We have like three questions and one of them is really top-voted. So how do you justify spending time on these kind of projects to your wife? Seriously?

Aloïs

I have a kid now, so I can relate. It's difficult, but if you don't have the time, don't force yourself. You have to want to do it. But what you can do if you don't have time outside of your job is that you can propose to your company to work on different tools that could help to be more productive inside of your day-to-day job. And you can maybe experiment different things this way by proposing different things.

Vadym

Yeah. I mean, we all should go outside of the comfort zone and find some time. That's life. Something to sacrifice. Exactly. Yeah. Do you support key inputs? These brought me conflicting memories about C and the N cursors. It is cursors?

Aloïs

Maybe mouse cursors.

Vadym

Maybe it's mouse cursors. It's N, but probably mouse cursors.

Aloïs

Oh, yeah. Maybe. Yeah.
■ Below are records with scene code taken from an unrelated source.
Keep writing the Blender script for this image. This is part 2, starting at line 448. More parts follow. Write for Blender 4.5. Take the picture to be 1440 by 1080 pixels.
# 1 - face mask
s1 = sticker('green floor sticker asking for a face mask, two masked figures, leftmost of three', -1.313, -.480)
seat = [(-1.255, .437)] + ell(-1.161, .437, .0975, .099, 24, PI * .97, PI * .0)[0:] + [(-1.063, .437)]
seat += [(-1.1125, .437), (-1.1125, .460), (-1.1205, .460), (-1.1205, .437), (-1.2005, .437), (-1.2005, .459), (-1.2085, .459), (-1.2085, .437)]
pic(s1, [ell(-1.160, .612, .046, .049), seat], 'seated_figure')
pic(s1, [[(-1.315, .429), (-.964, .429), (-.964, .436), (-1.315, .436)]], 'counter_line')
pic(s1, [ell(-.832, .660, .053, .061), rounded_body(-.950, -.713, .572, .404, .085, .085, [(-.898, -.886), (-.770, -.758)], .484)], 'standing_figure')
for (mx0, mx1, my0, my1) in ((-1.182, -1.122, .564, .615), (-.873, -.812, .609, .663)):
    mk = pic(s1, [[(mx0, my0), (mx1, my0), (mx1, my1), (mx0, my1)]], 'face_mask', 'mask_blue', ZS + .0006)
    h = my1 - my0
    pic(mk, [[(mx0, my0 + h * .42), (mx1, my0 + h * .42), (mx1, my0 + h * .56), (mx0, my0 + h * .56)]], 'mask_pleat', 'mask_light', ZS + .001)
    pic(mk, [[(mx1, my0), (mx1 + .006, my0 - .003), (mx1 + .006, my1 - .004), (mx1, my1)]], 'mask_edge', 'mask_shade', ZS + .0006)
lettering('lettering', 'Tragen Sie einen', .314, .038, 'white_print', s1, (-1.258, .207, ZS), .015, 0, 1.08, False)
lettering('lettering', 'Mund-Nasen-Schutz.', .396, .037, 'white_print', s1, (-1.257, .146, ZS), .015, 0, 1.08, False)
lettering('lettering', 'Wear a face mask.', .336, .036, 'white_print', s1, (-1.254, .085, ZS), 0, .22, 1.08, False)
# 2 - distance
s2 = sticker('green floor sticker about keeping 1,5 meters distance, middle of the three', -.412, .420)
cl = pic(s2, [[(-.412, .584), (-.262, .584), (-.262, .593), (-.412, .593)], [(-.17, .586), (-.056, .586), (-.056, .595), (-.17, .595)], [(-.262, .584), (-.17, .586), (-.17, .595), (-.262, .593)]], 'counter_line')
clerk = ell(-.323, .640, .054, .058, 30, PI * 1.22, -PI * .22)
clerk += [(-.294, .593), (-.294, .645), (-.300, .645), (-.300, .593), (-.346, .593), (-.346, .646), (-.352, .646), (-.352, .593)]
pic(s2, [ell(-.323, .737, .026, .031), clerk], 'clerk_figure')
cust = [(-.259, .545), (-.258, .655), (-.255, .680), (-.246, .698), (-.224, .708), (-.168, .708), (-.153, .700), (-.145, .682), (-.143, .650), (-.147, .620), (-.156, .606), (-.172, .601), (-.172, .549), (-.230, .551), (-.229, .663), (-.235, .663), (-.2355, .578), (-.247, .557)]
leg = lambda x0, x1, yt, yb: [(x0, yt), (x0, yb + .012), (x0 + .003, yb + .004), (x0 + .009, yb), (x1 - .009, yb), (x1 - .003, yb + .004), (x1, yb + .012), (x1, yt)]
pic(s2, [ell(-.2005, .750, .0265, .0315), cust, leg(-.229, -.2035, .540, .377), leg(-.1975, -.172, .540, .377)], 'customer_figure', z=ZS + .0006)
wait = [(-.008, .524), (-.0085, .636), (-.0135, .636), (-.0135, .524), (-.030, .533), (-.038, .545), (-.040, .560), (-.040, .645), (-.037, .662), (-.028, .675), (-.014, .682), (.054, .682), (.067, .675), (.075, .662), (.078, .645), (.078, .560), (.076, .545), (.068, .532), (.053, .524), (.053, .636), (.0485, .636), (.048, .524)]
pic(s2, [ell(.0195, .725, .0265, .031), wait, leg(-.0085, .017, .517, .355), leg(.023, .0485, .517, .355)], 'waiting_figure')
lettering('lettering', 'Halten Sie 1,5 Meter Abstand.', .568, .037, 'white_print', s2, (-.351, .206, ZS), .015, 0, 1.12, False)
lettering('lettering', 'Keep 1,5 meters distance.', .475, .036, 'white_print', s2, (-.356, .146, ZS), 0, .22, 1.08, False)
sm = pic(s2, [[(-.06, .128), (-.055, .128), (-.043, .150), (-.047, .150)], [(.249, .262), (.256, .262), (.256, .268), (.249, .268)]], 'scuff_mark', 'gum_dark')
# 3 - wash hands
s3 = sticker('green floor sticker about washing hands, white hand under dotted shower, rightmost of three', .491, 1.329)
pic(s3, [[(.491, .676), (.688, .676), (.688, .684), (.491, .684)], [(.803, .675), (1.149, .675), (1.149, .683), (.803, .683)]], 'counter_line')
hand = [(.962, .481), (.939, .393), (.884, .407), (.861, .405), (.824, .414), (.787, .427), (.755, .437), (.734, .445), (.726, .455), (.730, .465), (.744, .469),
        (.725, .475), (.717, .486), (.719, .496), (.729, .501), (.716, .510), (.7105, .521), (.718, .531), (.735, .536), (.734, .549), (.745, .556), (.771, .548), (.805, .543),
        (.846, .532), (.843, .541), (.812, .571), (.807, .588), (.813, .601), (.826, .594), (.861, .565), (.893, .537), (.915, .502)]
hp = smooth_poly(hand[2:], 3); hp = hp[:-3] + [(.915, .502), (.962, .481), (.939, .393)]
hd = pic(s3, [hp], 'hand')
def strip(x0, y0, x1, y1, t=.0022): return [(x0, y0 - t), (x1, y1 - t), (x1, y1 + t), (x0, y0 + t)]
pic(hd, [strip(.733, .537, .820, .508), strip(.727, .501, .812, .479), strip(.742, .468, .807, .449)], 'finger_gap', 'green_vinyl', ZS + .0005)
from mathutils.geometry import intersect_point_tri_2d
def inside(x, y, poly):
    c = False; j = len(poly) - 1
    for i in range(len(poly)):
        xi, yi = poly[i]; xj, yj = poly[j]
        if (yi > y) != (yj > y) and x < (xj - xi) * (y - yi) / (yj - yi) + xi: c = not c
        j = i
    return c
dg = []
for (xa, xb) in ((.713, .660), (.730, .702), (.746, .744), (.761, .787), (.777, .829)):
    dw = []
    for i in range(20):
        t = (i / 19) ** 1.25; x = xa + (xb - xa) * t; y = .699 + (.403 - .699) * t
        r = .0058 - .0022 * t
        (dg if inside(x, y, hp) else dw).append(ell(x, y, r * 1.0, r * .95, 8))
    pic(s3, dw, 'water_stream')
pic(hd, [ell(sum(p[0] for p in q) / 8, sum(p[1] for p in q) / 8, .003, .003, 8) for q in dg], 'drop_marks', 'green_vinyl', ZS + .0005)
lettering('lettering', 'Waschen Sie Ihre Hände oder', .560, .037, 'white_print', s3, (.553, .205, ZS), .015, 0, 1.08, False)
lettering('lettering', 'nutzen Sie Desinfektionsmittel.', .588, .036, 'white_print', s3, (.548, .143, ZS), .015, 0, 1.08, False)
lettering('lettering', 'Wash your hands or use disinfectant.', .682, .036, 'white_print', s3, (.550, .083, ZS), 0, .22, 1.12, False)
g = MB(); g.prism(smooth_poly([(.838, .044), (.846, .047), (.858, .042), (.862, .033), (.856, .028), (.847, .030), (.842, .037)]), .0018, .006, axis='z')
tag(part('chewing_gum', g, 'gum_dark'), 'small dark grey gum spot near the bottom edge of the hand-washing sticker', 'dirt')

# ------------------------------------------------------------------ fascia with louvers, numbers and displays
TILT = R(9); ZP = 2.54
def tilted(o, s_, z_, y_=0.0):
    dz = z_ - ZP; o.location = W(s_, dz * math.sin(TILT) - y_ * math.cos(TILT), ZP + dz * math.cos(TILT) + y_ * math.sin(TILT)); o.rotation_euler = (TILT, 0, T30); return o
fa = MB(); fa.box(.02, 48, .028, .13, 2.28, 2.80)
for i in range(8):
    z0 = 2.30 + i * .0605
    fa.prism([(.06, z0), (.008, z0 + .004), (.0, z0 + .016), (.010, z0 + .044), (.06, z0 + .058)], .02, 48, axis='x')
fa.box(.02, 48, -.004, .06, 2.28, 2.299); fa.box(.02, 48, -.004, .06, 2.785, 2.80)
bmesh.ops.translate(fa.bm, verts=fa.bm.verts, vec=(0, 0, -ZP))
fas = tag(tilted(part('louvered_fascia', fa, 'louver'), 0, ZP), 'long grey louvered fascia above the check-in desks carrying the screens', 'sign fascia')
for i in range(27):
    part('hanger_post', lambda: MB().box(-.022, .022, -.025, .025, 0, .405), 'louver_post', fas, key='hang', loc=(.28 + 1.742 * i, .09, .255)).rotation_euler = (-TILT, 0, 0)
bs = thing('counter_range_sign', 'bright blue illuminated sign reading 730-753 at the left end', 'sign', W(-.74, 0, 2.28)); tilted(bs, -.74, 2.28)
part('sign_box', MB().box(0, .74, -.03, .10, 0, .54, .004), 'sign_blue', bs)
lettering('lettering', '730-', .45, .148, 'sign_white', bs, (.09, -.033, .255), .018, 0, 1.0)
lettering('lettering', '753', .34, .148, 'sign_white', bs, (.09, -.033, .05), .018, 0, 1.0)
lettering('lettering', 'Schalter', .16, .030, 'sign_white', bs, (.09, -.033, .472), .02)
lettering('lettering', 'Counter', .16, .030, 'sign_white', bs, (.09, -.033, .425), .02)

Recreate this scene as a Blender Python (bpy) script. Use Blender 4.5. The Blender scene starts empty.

Actually, I was typing on the keyboard to switch between slides. So, yeah, it supports key inputs.

Vadym

Cool, yeah, that's short and cool. And then, what's the purpose of using Terminal when you have all the already available IDEs?

Aloïs

Not really, I did not want to dive too much into these details, but these are the most portable UIs in my opinion, because you can connect on a server, for example, and use NeoVim to debug your code from your machine to the server with your local terminal. That's one way to use it, for example. And they are also extremely performant because it's just a matrix of characters instead of a matrix of pixels. So it's a lot lightweight compared to a graphical user interface. And it's really reactive and also this kind of interface does not have animations most of the time because it's a constraint and it's actually a great advantage in my opinion because when you want to be productive and you know really well your tool you don't want to have an animation each time you do an action you want to go straight to what you are expecting with the keyboard shortcuts that's why I like it.

Vadym

I mean I agree yeah much simpler much straightforward that's what I appreciate in people as well and here I want to thank you and I want to say let's connect now because you know I'm real people so round of applause to Luis. Thank you.